**Short task**
Retype only what runs from the first line of the listing to the line holding "COL = scene.collection", both included. Do not retype the pictures.

**Supplied information**
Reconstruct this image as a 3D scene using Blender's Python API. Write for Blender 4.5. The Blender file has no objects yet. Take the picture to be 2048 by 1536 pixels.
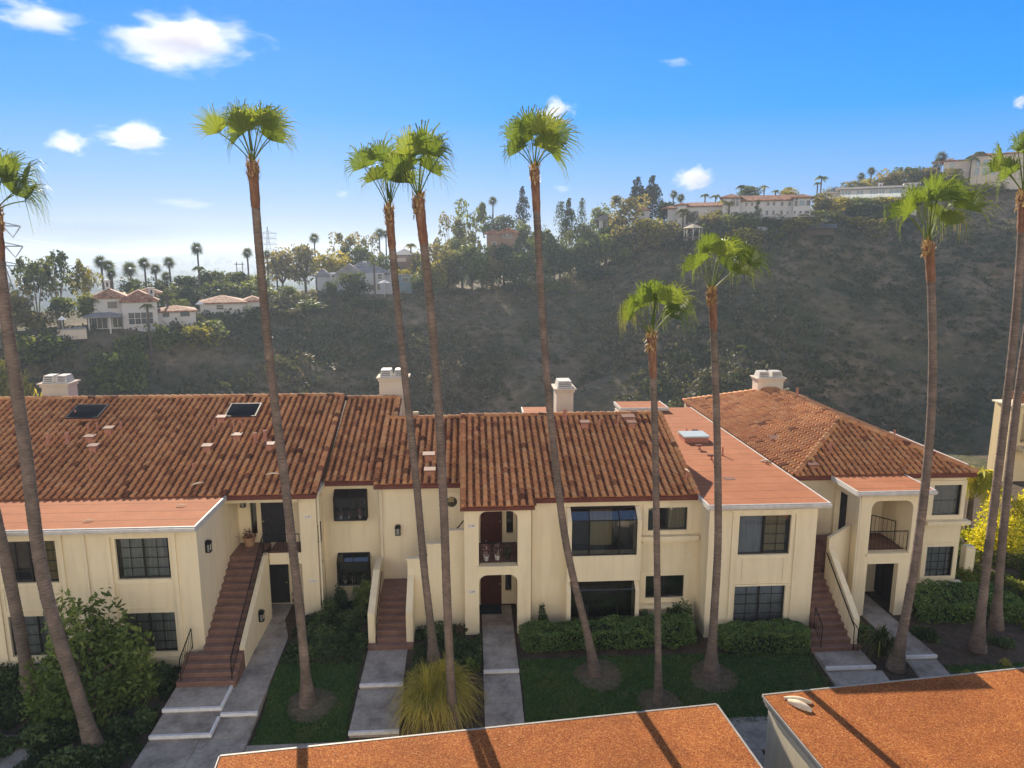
import bpy, bmesh, math, random
import numpy as np
from mathutils import Vector, Matrix, noise as mnoise
R = math.radians
rng = np.random.default_rng(7)
random.seed(7)
scene = bpy.context.scene
COL = scene.collection

# ------------------------------------------------------------------ survey of the photograph (camera model)
FPX, HOR, YAW, CAMZ = 1420.0, 510.0, R(3.5), 15.3
PITCH = math.atan((768 - HOR) / FPX)
_fw = np.array([math.sin(YAW) * math.cos(PITCH), math.cos(YAW) * math.cos(PITCH), -math.sin(PITCH)])
_rt = np.array([math.cos(YAW), -math.sin(YAW), 0.0])
_up = np.cross(_rt, _fw)
def ray(x, y): return _fw * FPX + _rt * (x - 1024) - _up * (y - 768)
def onY(x, y, Y):
    r = ray(x, y); t = Y / r[1]; return (float(r[0] * t), float(Y), float(CAMZ + r[2] * t))
def onZ(x, y, Z):
    r = ray(x, y); t = (Z - CAMZ) / r[2]; return (float(r[0] * t), float(r[1] * t), float(Z))
def onR(x, y, d):
    r = ray(x, y); t = d / math.hypot(r[0], r[1]); return (float(r[0] * t), float(r[1] * t), float(CAMZ + r[2] * t))
def onPlane(x, y, p, n):
    r = ray(x, y); c = np.array([0, 0, CAMZ]); p = np.array(p); n = np.array(n)
    t = np.dot(p - c, n) / np.dot(r, n); return tuple(float(v) for v in c + r * t)
def azpx(x, y=600):
    r = ray(x, y); return math.degrees(math.atan2(r[0], r[1]))

# ------------------------------------------------------------------ object helpers
ORG = {}
def tag(o, label=None, cat=None, group=None, kind=None):
    if label: o['label'] = label
    if cat: o['category'] = cat
    if group: o['group'] = group
    if kind: o['kind'] = kind
    return o
def thing(name, label, cat, loc=(0, 0, 0), group=None, rz=0.0):
    o = bpy.data.objects.new(name, None); COL.objects.link(o)
    o.empty_display_size = 0.3
    o.location = loc; o.rotation_euler = (0, 0, rz); ORG[o.name] = (tuple(loc) if rz == 0 else (0, 0, 0))
    return tag(o, label, cat, group)
def link(name, me, mats, parent=None, smooth=False):
    if not isinstance(mats, (list, tuple)): mats = [mats]
    for m in mats: me.materials.append(m)
    if smooth: me.polygons.foreach_set('use_smooth', np.ones(len(me.polygons), dtype=bool))
    o = bpy.data.objects.new(name, me); COL.objects.link(o)
    if parent is not None:
        o.parent = parent
        ORG[o.name] = ORG.get(parent.name, (0, 0, 0))
    return o
class MB:
    """collects shapes; build() links them as one mesh object"""
    def __init__(s): s.v = []; s.f = []; s.m = []
    def add(s, vs, fs, mi=0):
        b = len(s.v); s.v += [tuple(v) for v in vs]
        for f in fs: s.f.append([b + i for i in f]); s.m.append(mi)
    def quad(s, a, b, c, d, mi=0): s.add([a, b, c, d], [(0, 1, 2, 3)], mi)
    def box(s, x0, x1, y0, y1, z0, z1, mi=0):
        s.add([(x0,y0,z0),(x1,y0,z0),(x1,y1,z0),(x0,y1,z0),(x0,y0,z1),(x1,y0,z1),(x1,y1,z1),(x0,y1,z1)],
              [(0,3,2,1),(4,5,6,7),(0,1,5,4),(1,2,6,5),(2,3,7,6),(3,0,4,7)], mi)
    def prism(s, poly, d, mi=0):
        """3-D polygon extruded by vector d"""
        n = len(poly); top = [tuple(np.add(p, d)) for p in poly]
        fs = [tuple(range(n))[::-1], tuple(range(n, 2 * n))]
        fs += [(i, (i + 1) % n, n + (i + 1) % n, n + i) for i in range(n)]
        s.add(list(poly) + top, fs, mi)
    def tube(s, pts, r, seg=6, mi=0, cap=True):
        pts = [np.array(p, float) for p in pts]; n = len(pts)
        rr = r if isinstance(r, (list, tuple, np.ndarray)) else [r] * n
        b = len(s.v)
        for i, p in enumerate(pts):
            d = pts[min(i + 1, n - 1)] - pts[max(i - 1, 0)]; d /= (np.linalg.norm(d) + 1e-9)
            a = np.array([0, 0, 1.]) if abs(d[2]) < .9 else np.array([1., 0, 0])
            u = np.cross(d, a); u /= np.linalg.norm(u); w = np.cross(d, u)
            for k in range(seg):
                t = 2 * math.pi * k / seg
                s.v.append(tuple(p + (u * math.cos(t) + w * math.sin(t)) * rr[i]))
        for i in range(n - 1):
            for k in range(seg):
                k2 = (k + 1) % seg
                s.f.append([b + i*seg + k, b + i*seg + k2, b + (i+1)*seg + k2, b + (i+1)*seg + k]); s.m.append(mi)
        if cap:
            s.f.append([b + k for k in range(seg)]); s.m.append(mi)
            s.f.append([b + (n-1)*seg + k for k in range(seg)][::-1]); s.m.append(mi)
    def lathe(s, prof, c, seg=16, mi=0):
        b = len(s.v); n = len(prof)
        for (r, z) in prof:
            for k in range(seg):
                t = 2 * math.pi * k / seg
                s.v.append((c[0] + r*math.cos(t), c[1] + r*math.sin(t), c[2] + z))
        for i in range(n - 1):
            for k in range(seg):
                k2 = (k + 1) % seg
                s.f.append([b+i*seg+k, b+i*seg+k2, b+(i+1)*seg+k2, b+(i+1)*seg+k]); s.m.append(mi)
        s.f.append([b+(n-1)*seg+k for k in range(seg)]); s.m.append(mi)
        s.f.append([b+k for k in range(seg)][::-1]); s.m.append(mi)
    def build(s, name, mats, parent=None, smooth=False, bevel=0):
        o = ORG.get(parent.name, (0, 0, 0)) if parent is not None else (0, 0, 0)
        me = bpy.data.meshes.new(name)
        me.from_pydata([(x - o[0], y - o[1], z - o[2]) for x, y, z in s.v], [], s.f)
        me.polygons.foreach_set('material_index', s.m)
        ob = link(name, me, mats, parent, smooth)
        if bevel:
            md = ob.modifiers.new('edge', 'BEVEL'); md.width = bevel; md.segments = 2; md.limit_method = 'ANGLE'; md.angle_limit = R(40)
        return ob
def np_mesh(name, V, Q, tint=None, smooth=False):
    V = np.asarray(V, np.float32); Q = np.asarray(Q, np.int32)
    me = bpy.data.meshes.new(name); k = Q.shape[1]
    me.vertices.add(len(V)); me.vertices.foreach_set('co', V.ravel())
    me.loops.add(Q.size); me.loops.foreach_set('vertex_index', Q.ravel())
    me.polygons.add(len(Q)); me.polygons.foreach_set('loop_start', np.arange(0, Q.size, k, dtype=np.int32))
    if tint is not None:
        a = me.attributes.new('tint', 'FLOAT', 'POINT'); a.data.foreach_set('value', np.asarray(tint, np.float32))
    me.update(calc_edges=True); me.validate()
    if smooth: me.polygons.foreach_set('use_smooth', np.ones(len(me.polygons), dtype=bool))
    return me
def shifted(V, parent):
    return np.asarray(V, float) - np.array(ORG.get(parent.name, (0, 0, 0)))

# ------------------------------------------------------------------ materials
def newmat(name):
    m = bpy.data.materials.new(name); m.use_nodes = True
    nt = m.node_tree; bs = nt.nodes['Principled BSDF']; return m, nt, bs
def L(nt, a, b): nt.links.new(a, b)
def noise_node(nt, scale, detail=4, rough=.6, vec=None, dist=0.0):
    n = nt.nodes.new('ShaderNodeTexNoise'); n.inputs['Scale'].default_value = scale
    n.inputs['Detail'].default_value = detail; n.inputs['Roughness'].default_value = rough; n.inputs['Distortion'].default_value = dist
    if vec is not None: L(nt, vec, n.inputs['Vector'])
    return n
def posvec(nt, sc=(1, 1, 1)):
    g = nt.nodes.new('ShaderNodeNewGeometry'); mp = nt.nodes.new('ShaderNodeMapping')
    mp.inputs['Scale'].default_value = sc; L(nt, g.outputs['Position'], mp.inputs['Vector']); return mp.outputs['Vector']
def ramp(nt, fac, stops):
    r = nt.nodes.new('ShaderNodeValToRGB'); e = r.color_ramp.elements
    while len(e) < len(stops): e.new(0.5)
    for i, (p, c) in enumerate(stops): e[i].position = p; e[i].color = (*c, 1)
    L(nt, fac, r.inputs['Fac']); return r.outputs['Color']
def mixc(nt, fac, a, b, mode='MIX'):
    m = nt.nodes.new('ShaderNodeMix'); m.data_type = 'RGBA'; m.blend_type = mode
    if isinstance(fac, (int, float)): m.inputs['Factor'].default_value = fac
    else: L(nt, fac, m.inputs['Factor'])
    for k, s in ((6, a), (7, b)):
        if isinstance(s, tuple): m.inputs[k].default_value = (*s, 1)
        else: L(nt, s, m.inputs[k])
    return m.outputs[2]
def bump(nt, bs, h, strength, dist=.02):
    b = nt.nodes.new('ShaderNodeBump'); b.inputs['Strength'].default_value = strength; b.inputs['Distance'].default_value = dist
    L(nt, h, b.inputs['Height']); L(nt, b.outputs['Normal'], bs.inputs['Normal'])
def M(name, stops, scale=2.0, rough=.85, bs_=0.0, bscale=60, spec=.25, sc=(1, 1, 1), detail=5, fine=None):
    m, nt, bs = newmat(name)
    v = posvec(nt, sc); n = noise_node(nt, scale, detail, .65, v)
    if len(stops) == 1: stops = [(0.3, tuple(c * .9 for c in stops[0])), (0.7, tuple(min(1, c * 1.08) for c in stops[0]))]
    elif not isinstance(stops[0][1], tuple): stops = [(.32 + .36 * i / (len(stops) - 1), c) for i, c in enumerate(stops)]
    c = ramp(nt, n.outputs['Fac'], stops)
    if fine:
        n2 = noise_node(nt, fine[0], 3, .7, v); c2 = ramp(nt, n2.outputs['Fac'], [(.3, (1 - fine[1],) * 3), (.7, (1 + fine[1],) * 3)])
        c = mixc(nt, 1.0, c, c2, 'MULTIPLY')
    L(nt, c, bs.inputs['Base Color']); bs.inputs['Roughness'].default_value = rough
    bs.inputs['Specular IOR Level'].default_value = spec
    if bs_: nb = noise_node(nt, bscale, 4, .7, v); bump(nt, bs, nb.outputs['Fac'], bs_)
    return m
def leafmat(name, stops, transl=.35, rough=.6, world_scale=0.0, spec=.2):
    m, nt, bs = newmat(name)
    at = nt.nodes.new('ShaderNodeAttribute'); at.attribute_name = 'tint'
    oi = nt.nodes.new('ShaderNodeObjectInfo')
    a = nt.nodes.new('ShaderNodeMath'); a.operation = 'MULTIPLY_ADD'; a.inputs[1].default_value = .3; a.inputs[2].default_value = -.15
    L(nt, oi.outputs['Random'], a.inputs[0])
    s = nt.nodes.new('ShaderNodeMath'); s.operation = 'ADD'; L(nt, at.outputs['Fac'], s.inputs[0]); L(nt, a.outputs[0], s.inputs[1])
    c = ramp(nt, s.outputs[0], stops)
    L(nt, c, bs.inputs['Base Color']); bs.inputs['Roughness'].default_value = rough; bs.inputs['Specular IOR Level'].default_value = spec
    t = nt.nodes.new('ShaderNodeBsdfTranslucent'); cc = mixc(nt, 1.0, c, (1.35, 1.25, .6), 'MULTIPLY'); L(nt, cc, t.inputs['Color'])
    mx = nt.nodes.new('ShaderNodeMixShader'); mx.inputs[0].default_value = transl
    L(nt, bs.outputs[0], mx.inputs[1]); L(nt, t.outputs[0], mx.inputs[2])
    L(nt, mx.outputs[0], nt.nodes['Material Output'].inputs['Surface'])
    return m
def plain(name, c, rough=.6, metal=0.0, spec=.3):
    m, nt, bs = newmat(name); v = posvec(nt); n = noise_node(nt, 6, 4, .6, v)
    L(nt, ramp(nt, n.outputs['Fac'], [(.3, tuple(x * .85 for x in c)), (.7, tuple(min(1, x * 1.1) for x in c))]), bs.inputs['Base Color'])
    bs.inputs['Roughness'].default_value = rough; bs.inputs['Metallic'].default_value = metal; bs.inputs['Specular IOR Level'].default_value = spec
    return m
def glassmat(name, tint=(.85, .9, .9), refl=.17, alpha=.92):
    m, nt, bs = newmat(name); nt.nodes.remove(bs)
    tr = nt.nodes.new('ShaderNodeBsdfTransparent'); tr.inputs[0].default_value = (*[c * alpha for c in tint], 1)
    gl = nt.nodes.new('ShaderNodeBsdfGlossy'); gl.inputs['Roughness'].default_value = .03; gl.inputs[0].default_value = (.9, .95, 1, 1)
    lw = nt.nodes.new('ShaderNodeFresnel'); lw.inputs['IOR'].default_value = 1.5
    a = nt.nodes.new('ShaderNodeMath'); a.operation = 'ADD'; a.inputs[1].default_value = refl; L(nt, lw.outputs[0], a.inputs[0])
    mx = nt.nodes.new('ShaderNodeMixShader'); L(nt, a.outputs[0], mx.inputs[0]); L(nt, tr.outputs[0], mx.inputs[1]); L(nt, gl.outputs[0], mx.inputs[2])
    L(nt, mx.outputs[0], nt.nodes['Material Output'].inputs['Surface']); return m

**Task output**
Reconstruct this image as a 3D scene using Blender's Python API. Write for Blender 4.5. The Blender file has no objects yet. Take the picture to be 2048 by 1536 pixels.
import bpy, bmesh, math, random
import numpy as np
from mathutils import Vector, Matrix, noise as mnoise
R = math.radians
rng = np.random.default_rng(7)
random.seed(7)
scene = bpy.context.scene
COL = scene.collection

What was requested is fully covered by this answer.